\(T_{boom}\) being nuclear suggests that energy is generated in excess of energy input driving the matter to higher temperature. The velocities \(v\) of individual particles are, if we admit Kinetic Theory for ideal gas, distributed according to the Maxwell-Boltzmann distribution. The most probable velocity \(v_{p}\) is given by,
\(v_{p}=\sqrt{\cfrac{2RT}{M_m}}\) --- (*)
where \(T\), is the temperature when most particles attain \(v_{p}\)
If at \(v_{p}\), the particles are in resonance (post "A Small Boom" dated 16 Oct 2017) and is nuclear, then \(T_{boom\,p}\) is the temperature when the matter is most nuclear, probablistically.
\(v^2_{p}=\cfrac{2RT}{M_m}\)
but,
\(v^2_{rms}=\cfrac{3RT_{rms}}{M_m}=\cfrac{3}{2}v^2_{p}\)
If we set, \(v_{p}=v_{boom}\), then
\(v^2_{rms}=\cfrac{3}{2}v^2_{p}=\cfrac{3}{2}v^2_{boom}\)
and
\(T_{boom\,p}=T_{rms}=v^2_{rms}.\cfrac{M_m}{3R}=\cfrac{3}{2}v^2_{boom}.\cfrac{M_m}{3R}=\cfrac{3}{2}T_{boom}\)
Boiling or melting may not require the matter to be at its most nuclear.
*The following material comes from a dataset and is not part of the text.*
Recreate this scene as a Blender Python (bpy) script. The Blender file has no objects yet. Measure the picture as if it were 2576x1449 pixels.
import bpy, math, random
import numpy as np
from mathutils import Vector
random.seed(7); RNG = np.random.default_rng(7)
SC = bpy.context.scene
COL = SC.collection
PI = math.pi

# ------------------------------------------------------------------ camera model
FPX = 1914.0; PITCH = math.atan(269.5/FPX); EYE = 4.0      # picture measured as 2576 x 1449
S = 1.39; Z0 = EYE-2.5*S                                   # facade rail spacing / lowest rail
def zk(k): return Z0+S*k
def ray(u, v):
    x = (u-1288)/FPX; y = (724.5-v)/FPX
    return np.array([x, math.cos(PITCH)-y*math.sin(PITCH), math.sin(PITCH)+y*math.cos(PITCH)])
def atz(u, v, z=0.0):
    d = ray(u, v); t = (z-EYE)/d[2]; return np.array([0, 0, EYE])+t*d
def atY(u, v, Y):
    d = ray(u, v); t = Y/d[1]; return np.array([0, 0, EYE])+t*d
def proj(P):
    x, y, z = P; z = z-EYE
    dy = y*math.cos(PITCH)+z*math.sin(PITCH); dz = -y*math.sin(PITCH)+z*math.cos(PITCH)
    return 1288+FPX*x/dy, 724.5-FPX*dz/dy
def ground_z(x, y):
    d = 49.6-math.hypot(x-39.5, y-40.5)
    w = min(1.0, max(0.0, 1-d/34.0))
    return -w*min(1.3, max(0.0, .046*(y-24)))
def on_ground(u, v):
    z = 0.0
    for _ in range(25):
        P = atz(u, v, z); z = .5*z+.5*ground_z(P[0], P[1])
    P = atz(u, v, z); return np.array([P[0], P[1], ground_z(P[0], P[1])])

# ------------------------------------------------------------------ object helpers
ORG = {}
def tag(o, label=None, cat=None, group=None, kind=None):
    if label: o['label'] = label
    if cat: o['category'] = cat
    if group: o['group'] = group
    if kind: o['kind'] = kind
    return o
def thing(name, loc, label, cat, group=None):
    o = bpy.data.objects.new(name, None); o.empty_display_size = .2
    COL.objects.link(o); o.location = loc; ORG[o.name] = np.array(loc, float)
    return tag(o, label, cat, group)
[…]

Sufficient energy to initiate a change in phase will do.
However, the rms value is likely the measured value of \(T\), as the average energy (root of the mean square value) content of the whole distribution profile. However, energy radiating from the matter will peak when \(v_{boom}\) is most probable, and so, when \(T=T_{boom\,p}\) the matter is most nuclear. Or simply from (*)
\(T_{boom\,p}=v^2_{boom}.\cfrac{M_m}{2R}\)
when \(v_{boom}=v_{p}\)
And we have to adjust all values of \(T_{boom}\) calculated previously.